Das ist das Setting des Films von Regisseur Germinal Roaux, der sich bildgewaltig und zugleich außergewöhnlich sanft den Schwierigkeiten eines geflüchteten Kindes widmet. Ein weiteres Schlaglicht wirft er auf die Frage, ob es denn eigentlich Christenpflicht ist, Menschen in Not zu helfen. Denn während Fortuna, die gemeinsam mit Dutzenden anderer Flüchtlinge in dem Kloster mitten im verschneiten Gebirge lebt, sich ganz ihrem Liebeskummer hingibt, streiten die Mönche der Kommunität darüber, ob sie all den Menschen weiterhin Obdach gewähren sollten.

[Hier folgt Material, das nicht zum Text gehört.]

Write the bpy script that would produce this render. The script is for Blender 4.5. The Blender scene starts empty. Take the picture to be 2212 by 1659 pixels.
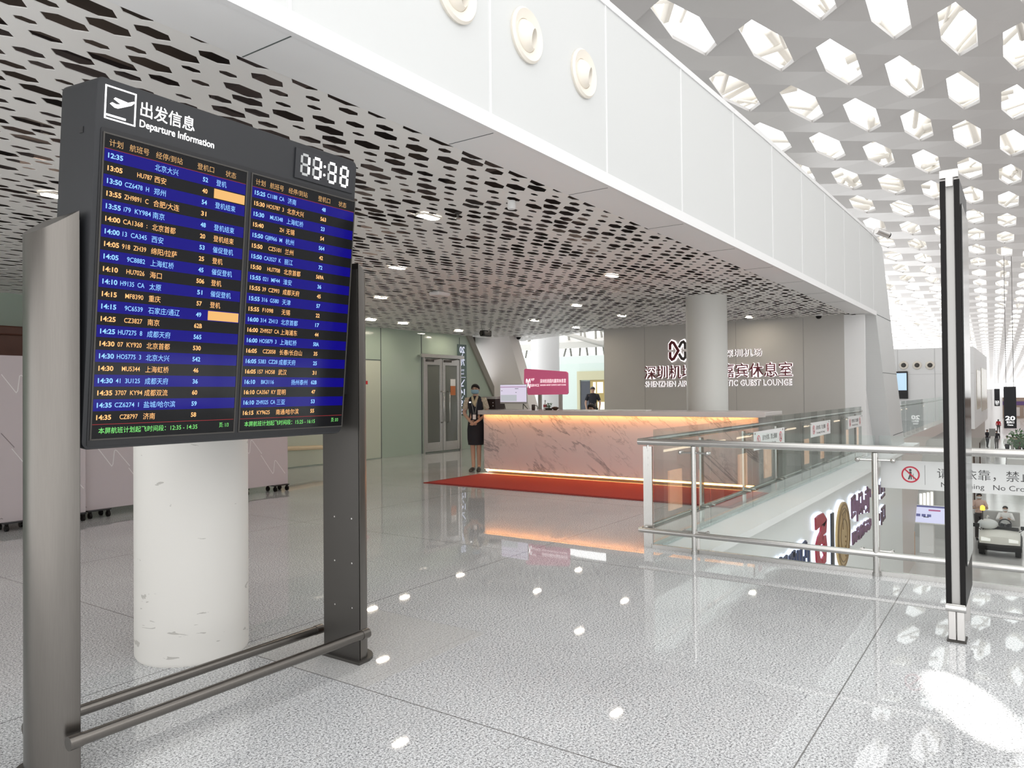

„Opfern, was uns am wichtigsten ist“
Nachdem die Polizei Kontrollen durchgeführt und dabei einen Mann ohne gültige Papiere inhaftiert hat, fürchten einige der frommen Brüder, sie seien der Aufgabe nicht länger gewachsen. Andere sorgen sich um die Ruhe in ihrem Zuhause, das ihnen ja eigentlich die Chance bieten sollte, Gott zu begegnen. Zwischen Polizeieinsatz und Suppenküchen- sowie Kleiderkammerbetrieb sei das nicht mehr möglich, argumentieren sie.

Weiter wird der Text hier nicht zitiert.